The plan was to run a 10K trail race this morning, and although the legs were tired from yesterday's mountain biking and I was still aware of this slight tightness in the calf, I was up for it. There was a certain momentum to things and, despite a nagging doubt that it possibly wasn't a good idea, I just rolled along with the flow. A beautiful morning, a pretty country park venue, a festive atmosphere. It was difficult not to get caught up with it all. I started the race steadily, but I suppose not that steadily because I didn't want M to get too far ahead of me, for I could see that she wasn't just going for first vet but first lady overall! I remember thinking that the calf felt fine and the legs not overly heavy and starting to plot a strategy of holding back on the first lap of the course, then trying to come through the field on the second ... when I started to feel a niggle. I went into some kind of denial for a hundred yards or so, because you so very much don't want to believe what you are feeling. But then reality kicked in hard and there was no choice but to accept the sobering fact that I had pulled something in the calf.
The first reaction is not so much about the longer term but the disappointment of not being able to race. The adrenalin had started to pump around the system and it had suddenly got nowhere to go. Then came the realisation that I'll be missing out on Buckden Pike next weekend, and then possibly a whole host of other summer evening races. How could I have been so stupid? I really started beating myself up. All the signs were there and I simply refused to heed them. But, then, over the last few years I have grown so accustomed to this calf tightness that I would barely have raced at all if I were to have been overly cautious. I've always found it hard to enter into the spirit of watching races when I can't race myself. There is this really strong feeling of being excluded. I limped back to the finish to see M come in just behind the winning lady. She'd run a great race, taking the lead with a mile to go, forcing the winner to dig deep to earn her victory. I'm not sure if I'd have beaten her today. I then felt bad that M may have been deprived of taking my scalp!!
My little escape from responsibility over and naturally feeling rather low, I then had to get back to Yorkshire and do the right thing by the boys. No.2 son had arrived back from a sleepover and was feeling lonely at home, while No.1 so was playing for the 3rd XI at North Leeds. He really wanted me to see him play, so M kindly took me out there. We just missed him get a quickfire twenty odd off just 13 balls at the end of the innings to help his side post a score of 159. I thought it wouldn't be enough, but the home team was skittled out for just 69, my lad taking a stunning diving slip catch to dismiss their most dangerous batsman.
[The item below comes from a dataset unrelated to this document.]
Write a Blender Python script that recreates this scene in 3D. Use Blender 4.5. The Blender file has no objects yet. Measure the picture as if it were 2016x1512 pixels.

That made up for him not getting a chance to bowl his off-spin.
I was then left to cycle the 18 miles back home to Ilkley, finding a few miles of bridleway to justify being on the MB. I felt the calf a little when pushing on the hills, but it didn't cause me too many problems, although I thought it wise to take things steady. I'm hoping it's not going to effect my cycling. The only positive spin I can place on this is that it will force me to concentrate on the bike now rather than spread myself across two disciplines. But I'm going to miss the racing. That's a buzz I just don't get from the cycling. Will I ever learn?